◆ Stated goal ◆
Output the full listing below exactly as it reads, and skip anything that is a picture.

==== Given data

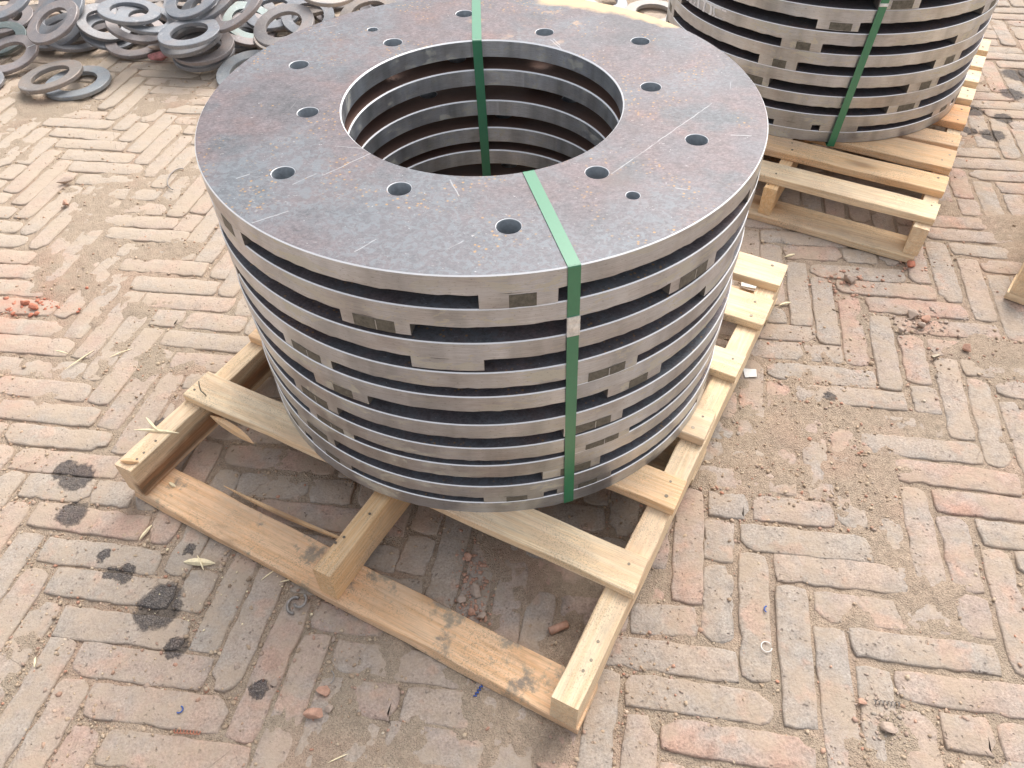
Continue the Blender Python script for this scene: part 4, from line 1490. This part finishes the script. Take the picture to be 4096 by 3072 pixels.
tube("wire_ring", arc(.396, .509, .003, .0085, 30, 340), .0008, M_PAPER, 'small pale open wire ring in a joint at the lower right', 'wire ring')
tube("wire_bit", arc(-.300, .475, .003, .012, -50, 60), .0009, M_GREYM, 'thin grey wire beside the pink stones', 'wire')
def coil(name, x, y, L, rr, turns, r_, rot, mat, label, cat):
    pts = []
    n_ = int(turns * 10)
    for i in range(n_ + 1):
        a = 2 * math.pi * turns * i / n_
        u = (i / n_ - .5) * L
        v_ = rr * math.cos(a)
        pts.append((x + u * math.cos(rot) - v_ * math.sin(rot), y + u * math.sin(rot) + v_ * math.cos(rot), rr * .8 + rr * math.sin(a)))
    return tube(name, pts, r_, mat, label, cat, 5)
coil("coil_shaving", -.497, .398, .040, .0026, 8, .0007, -.08, M_RED, 'rusty red coiled shaving pressed into the bricks at lower left', 'metal shaving')
coil("coil_shaving", .556, .418, .040, .0028, 7, .0008, -.12, M_GREYM, 'dark grey coiled shaving in the joint at lower right', 'metal shaving')
coil("blue_thread", -.062, .450, .022, .0018, 4, .0010, 1.0, M_BLUE, 'small blue twisted thread below the pallet bottom board', 'thread')
tube("blue_scrap", arc(.414, .572, .003, .006, 100, 230), .0013, M_BLUE, 'blue curved plastic scrap in a joint at the right', 'plastic scrap')
tube("blue_scrap", arc(-.517, .431, .003, .005, -120, 80), .0011, M_BLUE, 'tiny blue hook on a brick at the lower left', 'plastic scrap')
# twisted dark string hanging by the near top board
coil("string", -.282, .797, .045, .0010, 9, .0010, 1.4, M_NAIL, 'short dark twisted string at the edge of the front deck board', 'string').location = (0, 0, .085)
# bent nail
tube("bent_nail", [(-.582, .975, .113), (-.584, .976, .1185), (-.592, .982, .122), (-.596, .991, .127), (-.597, .998, .132)], .0012, M_NAIL, 'bent nail sticking up from the left end of the front deck board', 'nail')
# bits of paper and tape
def slab(name, x, y, z, sx, sy, sz, rot, mat, label, cat, tilt=0.0):
    bm = bmesh.new()
    bmesh.ops.create_cube(bm, size=1)
    for v in bm.verts:
        v.co = Vector((v.co.x * sx * (1 + .12 * v.co.y), v.co.y * sy * (1 - .2 * v.co.x), v.co.z * sz))
    bmesh.ops.subdivide_edges(bm, edges=bm.edges, cuts=2)
    for v in bm.verts:
        v.co.z += .10 * sx * math.sin(v.co.x / sx * 2.5) * .3
    me = D.meshes.new(name)
    bm.to_mesh(me); bm.free()
    o = mesh_obj(name, me, mat, None, (x, y, z), rot)
    o.rotation_euler = (tilt, 0, rot)
    return tag(o, label, cat)
slab("paper_scrap", .508, 1.109, .003, .026, .024, .0006, -.1, M_PAPER, 'small square white paper scrap right of the near pallet', 'paper')
slab("white_disc", .570, 1.362, .030, .060, .022, .004, -.45, M_PAPER, 'white curved plastic piece lying under the near pallet deck', 'plastic piece')
slab("cut_steel_bit", .918, 1.146, .004, .018, .006, .005, .3, M_NAIL, 'small dark metal bit on a brick at the right', 'metal bit')

SC.render.film_transparent = False
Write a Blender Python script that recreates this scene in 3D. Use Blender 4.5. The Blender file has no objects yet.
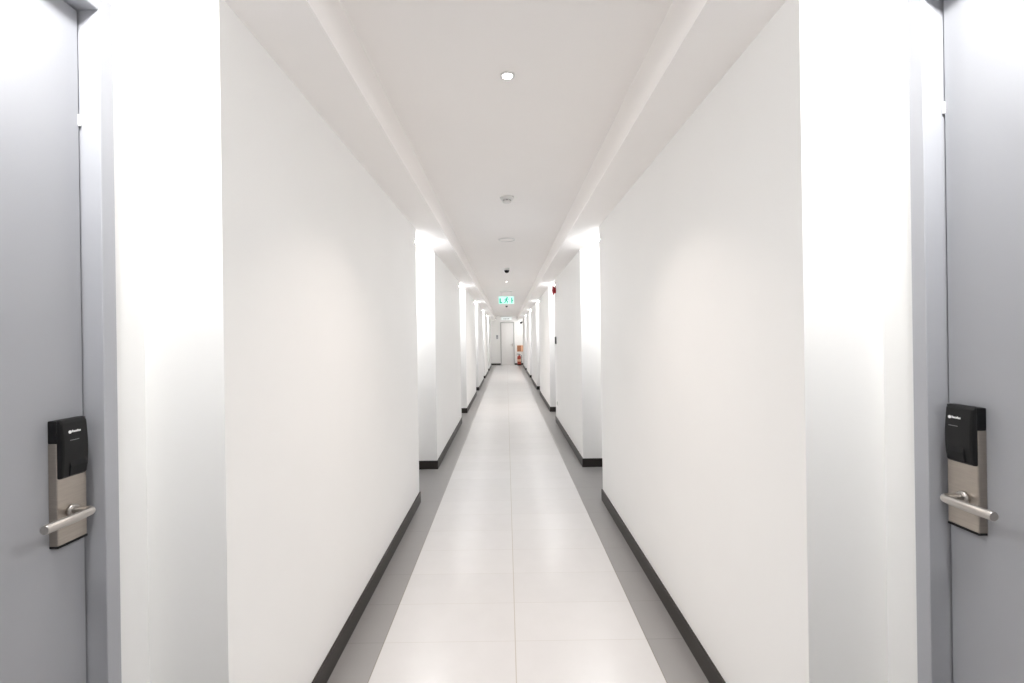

========

◆ The output ◆
Continue the Blender Python script for this scene: part 4, from line 1490. This part finishes the script. Take the picture to be 4096 by 3072 pixels.
tube("wire_ring", arc(.396, .509, .003, .0085, 30, 340), .0008, M_PAPER, 'small pale open wire ring in a joint at the lower right', 'wire ring')
tube("wire_bit", arc(-.300, .475, .003, .012, -50, 60), .0009, M_GREYM, 'thin grey wire beside the pink stones', 'wire')
def coil(name, x, y, L, rr, turns, r_, rot, mat, label, cat):
    pts = []
    n_ = int(turns * 10)
    for i in range(n_ + 1):
        a = 2 * math.pi * turns * i / n_
        u = (i / n_ - .5) * L
        v_ = rr * math.cos(a)
        pts.append((x + u * math.cos(rot) - v_ * math.sin(rot), y + u * math.sin(rot) + v_ * math.cos(rot), rr * .8 + rr * math.sin(a)))
    return tube(name, pts, r_, mat, label, cat, 5)
coil("coil_shaving", -.497, .398, .040, .0026, 8, .0007, -.08, M_RED, 'rusty red coiled shaving pressed into the bricks at lower left', 'metal shaving')
coil("coil_shaving", .556, .418, .040, .0028, 7, .0008, -.12, M_GREYM, 'dark grey coiled shaving in the joint at lower right', 'metal shaving')
coil("blue_thread", -.062, .450, .022, .0018, 4, .0010, 1.0, M_BLUE, 'small blue twisted thread below the pallet bottom board', 'thread')
tube("blue_scrap", arc(.414, .572, .003, .006, 100, 230), .0013, M_BLUE, 'blue curved plastic scrap in a joint at the right', 'plastic scrap')
tube("blue_scrap", arc(-.517, .431, .003, .005, -120, 80), .0011, M_BLUE, 'tiny blue hook on a brick at the lower left', 'plastic scrap')
# twisted dark string hanging by the near top board
coil("string", -.282, .797, .045, .0010, 9, .0010, 1.4, M_NAIL, 'short dark twisted string at the edge of the front deck board', 'string').location = (0, 0, .085)
# bent nail
tube("bent_nail", [(-.582, .975, .113), (-.584, .976, .1185), (-.592, .982, .122), (-.596, .991, .127), (-.597, .998, .132)], .0012, M_NAIL, 'bent nail sticking up from the left end of the front deck board', 'nail')
# bits of paper and tape
def slab(name, x, y, z, sx, sy, sz, rot, mat, label, cat, tilt=0.0):
    bm = bmesh.new()
    bmesh.ops.create_cube(bm, size=1)
    for v in bm.verts:
        v.co = Vector((v.co.x * sx * (1 + .12 * v.co.y), v.co.y * sy * (1 - .2 * v.co.x), v.co.z * sz))
    bmesh.ops.subdivide_edges(bm, edges=bm.edges, cuts=2)
    for v in bm.verts:
        v.co.z += .10 * sx * math.sin(v.co.x / sx * 2.5) * .3
    me = D.meshes.new(name)
    bm.to_mesh(me); bm.free()
    o = mesh_obj(name, me, mat, None, (x, y, z), rot)
    o.rotation_euler = (tilt, 0, rot)
    return tag(o, label, cat)
slab("paper_scrap", .508, 1.109, .003, .026, .024, .0006, -.1, M_PAPER, 'small square white paper scrap right of the near pallet', 'paper')
slab("white_disc", .570, 1.362, .030, .060, .022, .004, -.45, M_PAPER, 'white curved plastic piece lying under the near pallet deck', 'plastic piece')
slab("cut_steel_bit", .918, 1.146, .004, .018, .006, .005, .3, M_NAIL, 'small dark metal bit on a brick at the right', 'metal bit')

SC.render.film_transparent = False
Write a Blender Python script that recreates this scene in 3D. Use Blender 4.5. The Blender file has no objects yet.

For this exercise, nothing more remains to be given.